▶ [Given exercise] Which lines hold the word "part"? Copy each of them from the material.

▶ [Information shown]
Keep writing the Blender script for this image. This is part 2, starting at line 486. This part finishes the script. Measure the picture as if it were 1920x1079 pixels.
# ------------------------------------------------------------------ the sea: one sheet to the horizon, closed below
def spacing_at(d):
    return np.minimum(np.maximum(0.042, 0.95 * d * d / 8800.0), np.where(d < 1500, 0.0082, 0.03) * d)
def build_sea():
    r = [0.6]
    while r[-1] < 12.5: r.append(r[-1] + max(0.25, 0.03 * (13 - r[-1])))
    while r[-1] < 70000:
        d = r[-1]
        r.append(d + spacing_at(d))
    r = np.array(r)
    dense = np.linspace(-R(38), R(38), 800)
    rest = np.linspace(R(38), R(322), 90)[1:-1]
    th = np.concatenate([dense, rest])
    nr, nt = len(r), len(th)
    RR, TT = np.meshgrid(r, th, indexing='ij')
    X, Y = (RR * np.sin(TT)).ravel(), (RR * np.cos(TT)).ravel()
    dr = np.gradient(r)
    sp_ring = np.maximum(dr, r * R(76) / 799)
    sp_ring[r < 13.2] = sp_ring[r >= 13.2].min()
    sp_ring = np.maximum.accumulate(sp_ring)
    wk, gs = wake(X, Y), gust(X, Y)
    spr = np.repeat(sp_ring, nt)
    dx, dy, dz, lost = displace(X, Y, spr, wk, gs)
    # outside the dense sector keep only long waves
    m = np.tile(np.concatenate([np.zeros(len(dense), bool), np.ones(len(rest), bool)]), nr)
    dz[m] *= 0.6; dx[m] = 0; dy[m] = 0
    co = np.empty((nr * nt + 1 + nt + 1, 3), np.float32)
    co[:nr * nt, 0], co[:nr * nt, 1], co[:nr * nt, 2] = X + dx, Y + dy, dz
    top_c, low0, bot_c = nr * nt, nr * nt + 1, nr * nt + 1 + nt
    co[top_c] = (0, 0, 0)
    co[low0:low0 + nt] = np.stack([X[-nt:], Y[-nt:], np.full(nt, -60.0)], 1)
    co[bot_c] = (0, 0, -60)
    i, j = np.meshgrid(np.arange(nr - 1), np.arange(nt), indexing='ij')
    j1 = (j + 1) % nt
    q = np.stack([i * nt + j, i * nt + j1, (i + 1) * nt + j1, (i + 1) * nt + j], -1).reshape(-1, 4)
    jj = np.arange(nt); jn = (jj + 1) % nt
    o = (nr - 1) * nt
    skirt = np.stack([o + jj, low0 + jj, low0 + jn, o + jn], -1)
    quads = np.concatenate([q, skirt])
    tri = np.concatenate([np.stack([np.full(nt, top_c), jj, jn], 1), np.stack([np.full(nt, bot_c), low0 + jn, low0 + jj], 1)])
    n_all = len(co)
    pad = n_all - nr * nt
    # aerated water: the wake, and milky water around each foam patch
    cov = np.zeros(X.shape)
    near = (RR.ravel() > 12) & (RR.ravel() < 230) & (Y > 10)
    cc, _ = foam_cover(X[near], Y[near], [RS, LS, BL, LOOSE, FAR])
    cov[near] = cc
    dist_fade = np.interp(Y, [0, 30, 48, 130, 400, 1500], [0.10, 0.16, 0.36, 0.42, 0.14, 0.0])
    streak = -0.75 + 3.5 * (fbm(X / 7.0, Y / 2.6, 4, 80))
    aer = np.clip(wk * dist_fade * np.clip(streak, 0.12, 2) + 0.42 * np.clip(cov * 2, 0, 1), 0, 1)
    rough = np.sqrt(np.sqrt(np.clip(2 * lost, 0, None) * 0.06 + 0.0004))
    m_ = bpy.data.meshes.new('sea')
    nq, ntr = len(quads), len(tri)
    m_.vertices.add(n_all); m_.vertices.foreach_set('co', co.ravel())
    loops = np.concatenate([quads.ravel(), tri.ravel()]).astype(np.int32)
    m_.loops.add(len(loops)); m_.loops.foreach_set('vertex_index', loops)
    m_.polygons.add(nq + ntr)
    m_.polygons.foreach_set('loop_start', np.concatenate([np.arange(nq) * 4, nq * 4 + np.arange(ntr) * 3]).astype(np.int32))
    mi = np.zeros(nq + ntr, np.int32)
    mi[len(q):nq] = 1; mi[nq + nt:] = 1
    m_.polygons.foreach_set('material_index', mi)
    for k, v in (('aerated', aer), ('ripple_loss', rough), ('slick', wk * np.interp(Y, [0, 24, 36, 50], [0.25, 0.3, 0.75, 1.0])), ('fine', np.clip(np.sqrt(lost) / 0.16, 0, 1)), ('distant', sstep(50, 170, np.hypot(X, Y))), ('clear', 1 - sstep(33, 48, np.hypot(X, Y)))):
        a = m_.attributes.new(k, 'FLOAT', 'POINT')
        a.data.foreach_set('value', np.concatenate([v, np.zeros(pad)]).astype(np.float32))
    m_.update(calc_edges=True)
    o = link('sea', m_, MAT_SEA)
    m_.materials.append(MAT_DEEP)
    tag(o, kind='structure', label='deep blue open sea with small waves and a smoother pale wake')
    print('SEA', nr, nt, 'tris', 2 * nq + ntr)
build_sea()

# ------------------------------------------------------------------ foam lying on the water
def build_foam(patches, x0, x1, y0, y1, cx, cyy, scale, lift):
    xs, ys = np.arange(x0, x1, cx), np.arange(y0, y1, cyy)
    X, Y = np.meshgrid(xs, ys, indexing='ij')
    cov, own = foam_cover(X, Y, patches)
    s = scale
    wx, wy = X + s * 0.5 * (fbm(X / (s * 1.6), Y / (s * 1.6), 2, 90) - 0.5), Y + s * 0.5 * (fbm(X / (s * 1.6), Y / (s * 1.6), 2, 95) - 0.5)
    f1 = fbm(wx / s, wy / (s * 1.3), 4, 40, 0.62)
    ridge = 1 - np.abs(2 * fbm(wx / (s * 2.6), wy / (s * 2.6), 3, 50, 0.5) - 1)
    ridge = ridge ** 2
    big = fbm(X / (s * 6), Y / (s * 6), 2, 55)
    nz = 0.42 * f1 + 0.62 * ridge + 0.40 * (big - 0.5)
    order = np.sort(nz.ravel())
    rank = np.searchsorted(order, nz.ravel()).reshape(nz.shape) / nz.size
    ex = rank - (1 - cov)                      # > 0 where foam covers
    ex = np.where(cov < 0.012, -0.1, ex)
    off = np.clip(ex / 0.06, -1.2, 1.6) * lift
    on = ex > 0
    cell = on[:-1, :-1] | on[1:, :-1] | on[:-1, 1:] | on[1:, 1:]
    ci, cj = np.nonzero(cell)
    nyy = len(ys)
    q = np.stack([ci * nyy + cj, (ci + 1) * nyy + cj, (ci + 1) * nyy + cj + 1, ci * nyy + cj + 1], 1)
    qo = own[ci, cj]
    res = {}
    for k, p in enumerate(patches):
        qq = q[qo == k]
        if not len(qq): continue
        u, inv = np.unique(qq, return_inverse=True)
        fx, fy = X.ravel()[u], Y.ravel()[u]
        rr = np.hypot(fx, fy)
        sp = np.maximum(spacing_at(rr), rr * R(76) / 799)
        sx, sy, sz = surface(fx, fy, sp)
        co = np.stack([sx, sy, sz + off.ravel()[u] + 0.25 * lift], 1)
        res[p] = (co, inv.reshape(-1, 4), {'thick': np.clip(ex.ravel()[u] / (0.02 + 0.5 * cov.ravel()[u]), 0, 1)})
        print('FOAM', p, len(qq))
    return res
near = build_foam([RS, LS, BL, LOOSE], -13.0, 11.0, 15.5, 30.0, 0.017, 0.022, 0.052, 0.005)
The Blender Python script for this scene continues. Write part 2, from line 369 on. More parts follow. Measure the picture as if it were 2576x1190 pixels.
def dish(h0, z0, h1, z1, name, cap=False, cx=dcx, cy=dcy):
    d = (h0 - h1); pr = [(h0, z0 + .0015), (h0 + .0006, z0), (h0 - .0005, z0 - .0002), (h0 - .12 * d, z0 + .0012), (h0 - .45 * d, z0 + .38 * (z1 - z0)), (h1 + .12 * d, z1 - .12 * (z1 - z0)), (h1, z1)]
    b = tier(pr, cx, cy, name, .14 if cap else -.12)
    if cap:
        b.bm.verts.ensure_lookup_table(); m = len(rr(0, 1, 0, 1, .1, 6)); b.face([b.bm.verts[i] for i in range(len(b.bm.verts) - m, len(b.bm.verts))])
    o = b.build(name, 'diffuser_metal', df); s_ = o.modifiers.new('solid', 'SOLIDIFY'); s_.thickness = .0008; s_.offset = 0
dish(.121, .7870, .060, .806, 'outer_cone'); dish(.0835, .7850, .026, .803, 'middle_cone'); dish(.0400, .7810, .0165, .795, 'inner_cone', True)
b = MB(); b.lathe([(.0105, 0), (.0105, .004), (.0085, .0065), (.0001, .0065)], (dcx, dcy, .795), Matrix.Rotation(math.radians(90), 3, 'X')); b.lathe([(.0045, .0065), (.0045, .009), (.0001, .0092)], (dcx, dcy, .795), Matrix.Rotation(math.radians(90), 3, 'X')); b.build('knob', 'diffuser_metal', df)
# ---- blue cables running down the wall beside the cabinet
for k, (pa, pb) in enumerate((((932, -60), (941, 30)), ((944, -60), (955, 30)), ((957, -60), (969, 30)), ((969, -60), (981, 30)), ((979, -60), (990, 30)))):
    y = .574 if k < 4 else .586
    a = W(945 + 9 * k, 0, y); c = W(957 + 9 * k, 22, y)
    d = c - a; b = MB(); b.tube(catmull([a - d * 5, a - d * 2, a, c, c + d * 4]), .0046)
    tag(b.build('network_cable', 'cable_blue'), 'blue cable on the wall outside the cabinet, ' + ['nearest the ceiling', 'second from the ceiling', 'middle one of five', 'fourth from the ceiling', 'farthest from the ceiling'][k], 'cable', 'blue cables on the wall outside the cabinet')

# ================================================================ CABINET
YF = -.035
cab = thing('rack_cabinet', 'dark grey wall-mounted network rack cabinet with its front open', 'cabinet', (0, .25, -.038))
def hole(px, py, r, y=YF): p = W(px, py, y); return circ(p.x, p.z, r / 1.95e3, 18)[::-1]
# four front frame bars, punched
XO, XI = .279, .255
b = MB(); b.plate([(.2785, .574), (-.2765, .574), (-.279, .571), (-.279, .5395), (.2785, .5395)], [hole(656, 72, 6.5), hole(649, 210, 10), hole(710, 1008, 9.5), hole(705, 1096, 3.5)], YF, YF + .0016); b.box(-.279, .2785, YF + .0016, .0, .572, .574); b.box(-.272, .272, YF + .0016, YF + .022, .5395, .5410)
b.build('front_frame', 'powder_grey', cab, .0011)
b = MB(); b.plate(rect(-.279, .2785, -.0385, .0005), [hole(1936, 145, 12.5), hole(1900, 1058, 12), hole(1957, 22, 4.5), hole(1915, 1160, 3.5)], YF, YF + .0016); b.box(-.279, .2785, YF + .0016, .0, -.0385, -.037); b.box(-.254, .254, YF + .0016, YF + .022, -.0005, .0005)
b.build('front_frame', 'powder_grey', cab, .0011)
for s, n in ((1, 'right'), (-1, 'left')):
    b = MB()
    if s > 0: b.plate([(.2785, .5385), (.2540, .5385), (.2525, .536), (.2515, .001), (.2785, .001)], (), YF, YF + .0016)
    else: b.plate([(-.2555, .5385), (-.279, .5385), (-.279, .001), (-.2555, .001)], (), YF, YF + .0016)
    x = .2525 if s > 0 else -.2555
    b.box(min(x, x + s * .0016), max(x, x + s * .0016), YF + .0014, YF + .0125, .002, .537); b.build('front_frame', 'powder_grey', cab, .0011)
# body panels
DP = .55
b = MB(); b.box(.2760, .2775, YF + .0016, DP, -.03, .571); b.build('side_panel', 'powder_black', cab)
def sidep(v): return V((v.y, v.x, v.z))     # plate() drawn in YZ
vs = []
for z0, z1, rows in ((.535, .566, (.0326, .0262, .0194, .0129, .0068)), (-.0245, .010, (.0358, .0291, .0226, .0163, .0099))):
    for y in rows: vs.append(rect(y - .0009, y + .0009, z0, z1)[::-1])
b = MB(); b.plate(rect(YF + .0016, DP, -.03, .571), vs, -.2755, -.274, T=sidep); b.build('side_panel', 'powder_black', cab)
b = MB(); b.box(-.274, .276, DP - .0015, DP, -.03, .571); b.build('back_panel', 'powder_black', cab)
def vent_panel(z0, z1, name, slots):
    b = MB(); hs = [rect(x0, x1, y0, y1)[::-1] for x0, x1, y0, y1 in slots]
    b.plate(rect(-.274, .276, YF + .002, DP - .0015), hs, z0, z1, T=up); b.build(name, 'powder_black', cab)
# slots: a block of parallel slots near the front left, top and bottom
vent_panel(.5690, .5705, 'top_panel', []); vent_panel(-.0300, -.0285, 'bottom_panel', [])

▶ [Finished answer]
Keep writing the Blender script for this image. This is part 2, starting at line 486. This part finishes the script. Measure the picture as if it were 1920x1079 pixels.
The Blender Python script for this scene continues. Write part 2, from line 369 on. More parts follow. Measure the picture as if it were 2576x1190 pixels.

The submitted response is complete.